What most people do is run too hard, he says. People download schedules they find online to train for their first marathon, run four to five days a week, and then try to adhere exactly to the schedule.

“They beat the crap out of themselves,” he says. By the time they get to the marathon, they’re battered and exhausted by their hard runs, and they need a lot of time off afterward.

When folks train with Urbanski, he says, he builds in set recovery periods, based on how they are responding to training. Recovery runs are very easy; runners can carry on a conversation, and they aren’t exhausted the next five days.

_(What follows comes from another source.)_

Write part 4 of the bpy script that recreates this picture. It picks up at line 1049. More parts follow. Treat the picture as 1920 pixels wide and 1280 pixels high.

The longer you have a routine that includes easy runs, the more quickly you’ll recover from workouts and races. Runners who don’t recover, or who get hurt, are the ones who run too hard, Urbanski says.

For many years, conventional wisdom has been to take a day off for each mile you race, he says. But you don’t need three weeks off after a marathon if you are prepared for the distance. If you have joint pain or injury concerns, take a day off. But if you have normal muscular soreness, go for an easy shuffle to increase blood flow and help the body repair, he says.

The other challenge for most people is realizing that progress is not linear. If you think you need to run faster today than you did yesterday, you’ll hit a limit, Urbanski says. Your body improves by applying a new stress, challenging yourself, then backing off. When you take a recovery run, your body bounces back stronger.

Recovery runs support your body physiologically, creating new blood pathways to muscles, among other physical changes that can happen with a 10-minute-mile pace. Urbanski’s runners all still have hard workout days, but, “You can only do those so much,” he says. You can always go on an easy run.

Over time, with this approach, you become less prone to injury, he says. Lots of slow, easy runs toughen up joints, tendons and ligaments.

Some coaches will tell you to take full days off or to cross-train, Urbanski says. His view with endurance sports is, “If you want to get better, you get better at doing it by doing that thing.” Basically, run a lot, most of the time not very hard, and see what happens.